Manly village is a charming and walkable area. We make frequent trips down to the ferry building to the supermarket, or to the chemist’s. Visits down via the Corso to the basic shoppes seems to anchor our lives in a calm rhythm which seems to match the soft lilting waves.

This morning after an errand run I stopped for a tasty espresso while Lauren went upstairs. The friendliness of the Australians is really something that can’t be emphasized enough. It’s such a warm environment. I’m sure that through the tourist season, one could get a bit jaded by it all, but thus far everyone has been very charming and mate-like.

Today the wind was really aggressive, but we braved it to attend a surfing class at Manly Surf School. It was a very solid two hours of work.

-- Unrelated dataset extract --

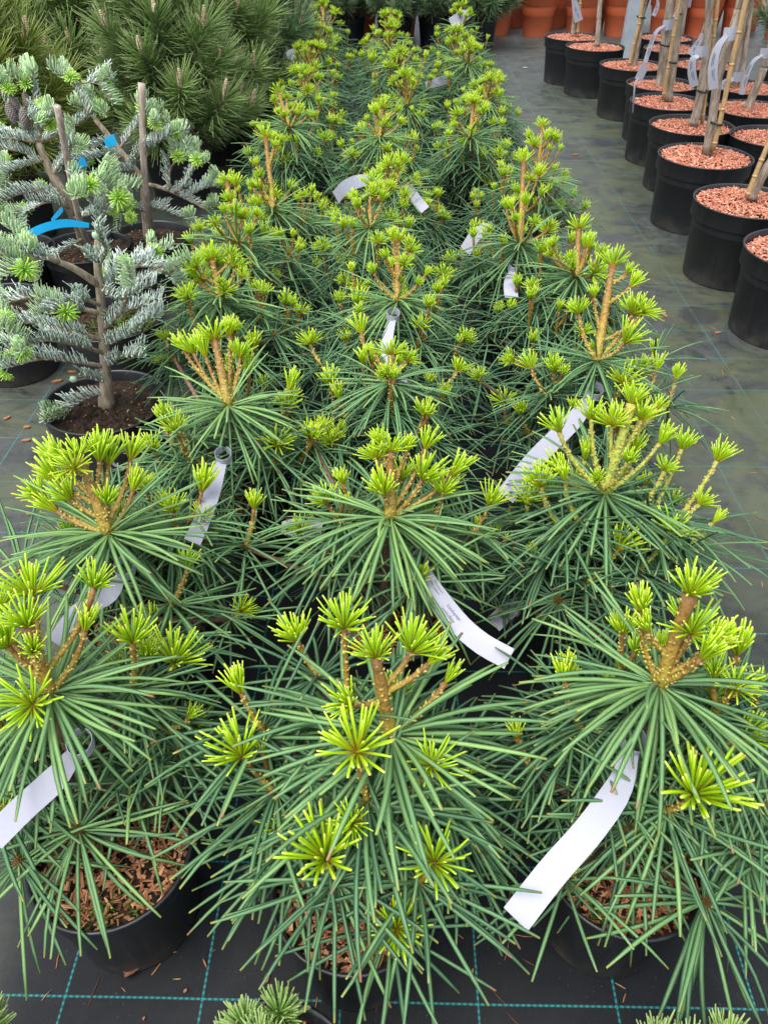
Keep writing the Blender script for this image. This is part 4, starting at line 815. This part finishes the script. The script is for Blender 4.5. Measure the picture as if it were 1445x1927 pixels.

Lauren said that, despite her years surfing in SoCal, the lesson and the pointers today helped her pull things together today. Myself, I had a great time back out on a mini-mal in the Australian Pacific shores. It was a great deal of fun and the ocean was largely cooperative.

We’ve come to appreciate the 24-hour news cycle of a fairly small country. It’s amazing that here small “human interest” stories become permanent fixtures of all the networks’ news programs. Teaching children to pole dance, end of the world or no? Death of Princess Diana inquest makes field trip to Paris, Cricket Skipper Ponting angry with call. It really loops frequently in this small and tight gyre.

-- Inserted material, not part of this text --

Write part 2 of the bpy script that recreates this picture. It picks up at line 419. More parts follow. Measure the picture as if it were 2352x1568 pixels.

I was struck because yesterday an Australian soldier was killed in Afghanistan. Today the prime minister, for one soul, mind you, came out and gave an appropriate and sensitive statement about the dangers of protecting the homeland. How many half dozens and scores do we lose every day and our president issues banal and vacuous platitudes about some ideal that no one is sure he can define, let alone truly support.

The news is also all astir about recent green initiatives being paid for and subsidized by the government: solar cell implementation, gray-water recycling, high water efficiency equipment. The virtues of an involved government in a small country seem to provide opportunity for forward-thinking policy to turn into reality in very short order. I can only imagine what the leaders of my own country would do with such a proposal: figure out how to give it to Halliburton, deny that the climate is changing, insist that private business ( preferably owned by cronies ) be the ones to implement the policy.

It saddens me that my own land, for all its inventiveness, lacks the gumption or moral clarity and resolve to make forward thinking dreams a reality. Hats off Australia: you have an old boys system and occasionally let a laconic attitude of “she’ll be right, boss” undermine your entrepreneurial drive, but your coasts are beautiful, your people decent, and your policy informed.

Come to think of it, watching the Australian parliamentary system is also inspiring. Party 1 has minister of X, party 2 has shadow minister of X. The shadow minister, in theory, is every bit as informed as the real minister is on the topic of X, and can offer counter suggestions from a position of expertise. So, for example, when chairman Ted Stevens is comparing the internet to a series of tubes, no one is there calling him a clueless dolt. I severely doubt that such ignorance would stand long un-attacked in a parliamentary system.